This is generally what I do. I'm also no stranger to writing sections with [WORDS] or [DIALOGUE] as placeholders in between so I can get what I am able to write done first.
But it's a familiar process, knowing what you want to do and then it doesn't quite come together for a while. But also the sense that it will. I was having a discussion with a visual artist friend over on Facebook a short time ago about that nagging feeling where you can see the seams even when others enjoy your work but believing in your ability even with that nagging voice is really the key. And it is.
Sometimes I'm in love with my paragraphs and sometimes I have a bunch of unrefined scraps. 
I do the same thing.
And I'm terrible at naming things, so currently my notes read something like
ME: "The political plot here involves 'Poland' trying to secure an alliance with 'Hungary', to fend off the advances of the 'Byzantines'."
ALPHA READER: "But...but those countries are nothing like-"
ME: "Fake Poland's flag has red on it too."
ALPHA READER: ...All right. And the other countries?"
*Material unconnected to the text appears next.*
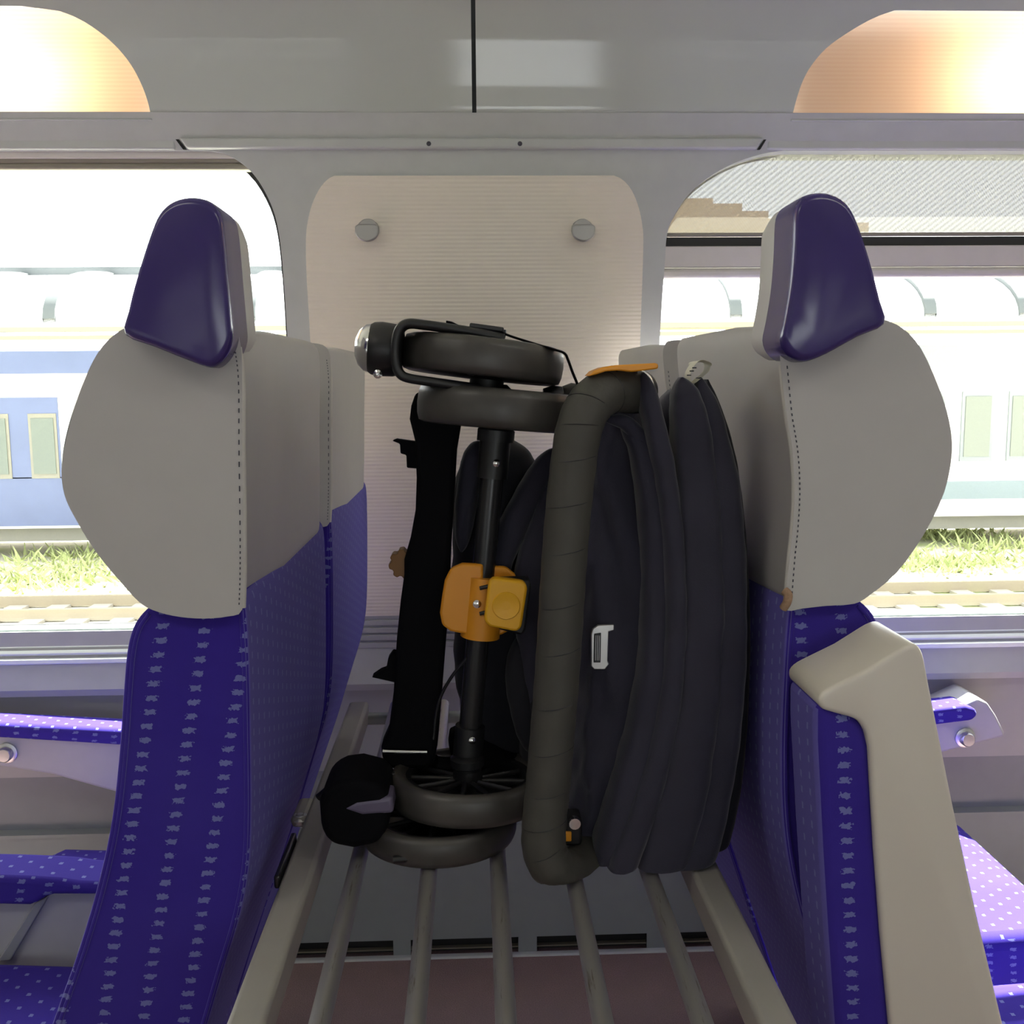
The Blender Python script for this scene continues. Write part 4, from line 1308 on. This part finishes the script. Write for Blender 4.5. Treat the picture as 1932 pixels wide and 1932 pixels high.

ME: "Er...Both Hungaries are to the north. And maybe they're sick of puns about their countries' names?
"
ALPHA READER: "Riiiiight."
But usually if I hash out the scenes that interest me, I get a feel for the flow of a chapter and can come up with interesting scenes between the stand-out ones. It just looks real messy for awhile.
I do it this way too! I usually work on 3-4 chapters at the same time, because I come up with several pieces of the story with huge gaps in between, and write down the pieces I am certain about at soon as I think of them. Then I slowly fill in the gaps. I think it makes sense as a creative process, because it adds unity to the entire work. Didn't the visual artists say something similar earlier, that you're supposed to work on the painting/drawing as a whole and not spend all your time on individual parts?
Also, to me the story always emerges as a dialogue first. I have a thing for dialogue, it takes up most of my writing, and it somehow takes me less editing to end up with something I'm content with. So lately I've just been writing the "skeleton" of a chapter as if it is a play, with everyone's lines. Then I fill in all the "he said", "she laughed", "everything exploded", etc.
Now, one downside of this is that if I get stuck on one little piece of the puzzle, I won't consider the entire chunk of 3 chapters completed, so it's really hard for me to actually finish anything. I have a Google Drive fodler called "Loose fanfiction bits", which is filled with chapters that I worked on and eventually paused. Some of them are trash but for some I'm just missing a few things that I can't figure out how to write.
Right now I think I almost have down the first 3 chapters of my fic, but I can't be truly done, because I'm stuck on... the description of a room. Seriously, at some point I need to describe Lavellan's quarters at the Temple of Mythal and I can't come up with anything. (She even mentions at one point that she hardly spends any time there, so I guess she truly doesn't care, lol.) It's very frustrating, and I've been struggling with it for several days. If anyone has any advice on how to generate passable room descriptions, I'd be so thankful! Stupid Temple of Mythal bedroom is stupid.